Lucile Novat a raison, dès le début. Elle nous dit qu’on sait, et qu’on oublie. Et c’est vrai. Qu’on nous dit quoi ? Mais si, vous savez bien, on nous dit des choses, des secrets, des effarements sur ce qui se passe derrière les portes closes. On nous confie des trésors de traumas, les enfants, les anciens enfants, nos mères… Et on oublie. On prend conscience on dit c’est terrible je te crois et on oublie. Et comment faire pour ne pas oublier?
Parce que De grandes dents c’est ça. Certes il y a le conte et son analyse contemporaine, étayée de ce que la socio et la psychanalyse dépoussiérée ont a nous apporter aujourd’hui. Mais le conte c’est l’exemple, c’est la preuve de ce « on vous l’a dit, montré, tout était là, les preuves » et vous n’avez pas vu, ou alors vous avez oublié. Et le fond c’est la question des violences intrafamiliales sur les enfants. Sur ce qui se passe derrière les portes closes, lorsque la chevillette et la bobinette ont été remises en place. Le loup n’était pas tant dans la forêt que dans le lit, et nous, tout bouffis de tabou que nous sommes, nous ne savons pas faire la différence entre un loup déguisé en grand-mère et une grand-mère qui est en fait un loup.

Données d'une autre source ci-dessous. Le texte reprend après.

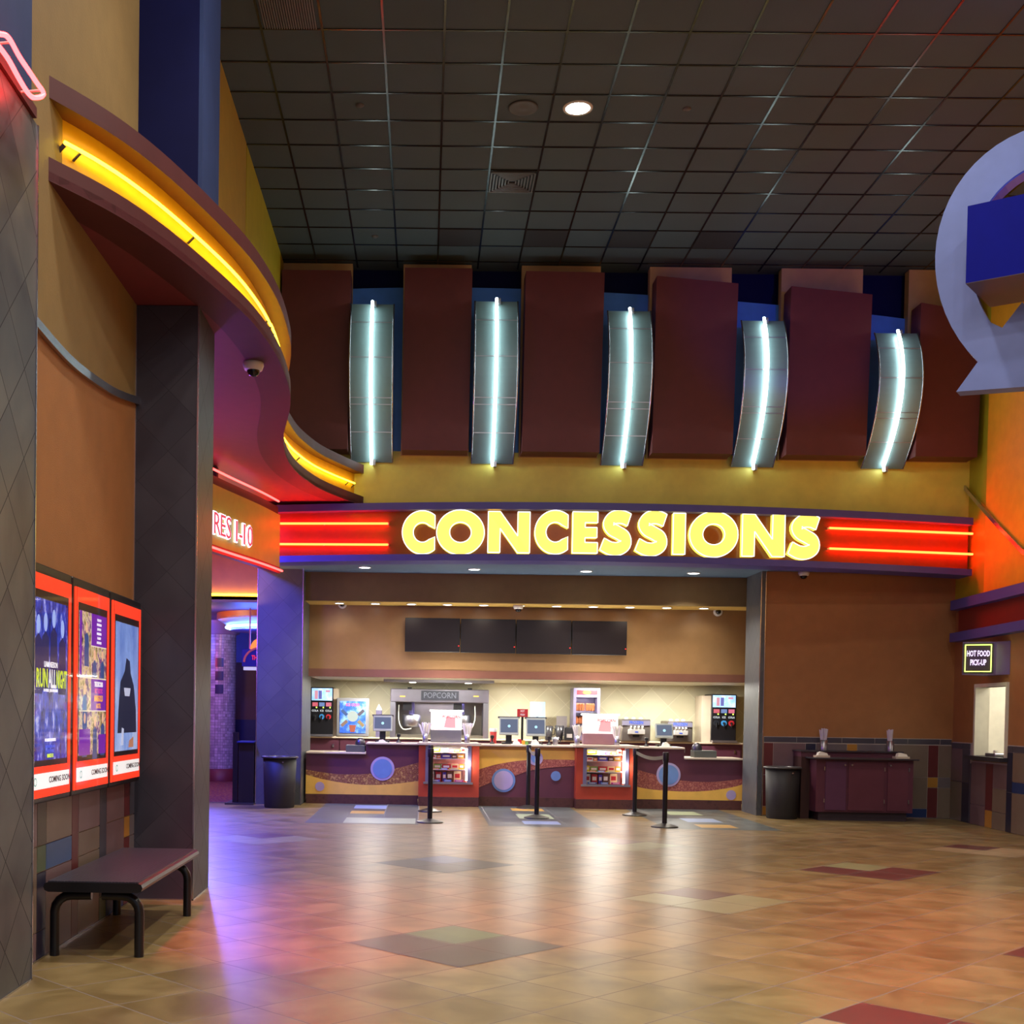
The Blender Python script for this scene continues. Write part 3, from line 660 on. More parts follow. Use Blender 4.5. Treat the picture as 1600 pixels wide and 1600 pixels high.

C’est que l’on a bien l’habitude d’évoluer dans la prédation, elle nous endort et nous aveugle. Mais alors comment ne pas oublier, puisque c’est le point d’achoppement du sujet ? Par l’humour, tente Lucile Novat. Par un ton sarcastique qui dépouille le sujet de ses ornements de pudeur, des punchlines inattendues qui nous déstabilisent et finalement nous soulagent. Si l’on peut en rire alors on n’est pas obligé de chuchoter, de dire tout bas, de rester dans le secret. Rire c’est exposer au grand jour, et ce faisant, lever la chape du tabou, renverser la honte. Ça marche. Parce que le texte de Lucile Novat reste en tête, qu’il est irrigué d’un récit personnel en notes de bas de page qui donne une force au propos du texte principal. Et parce qu’il est poursuivi par un conte dont on est l’héroïne, et où, après bien des errances, la seule manière de s’en sortir c’est par la désobéissance. Brillant.
De grandes dents, enquête sur un petit malentendu. Lucile Novat. Editions Zones. 2024.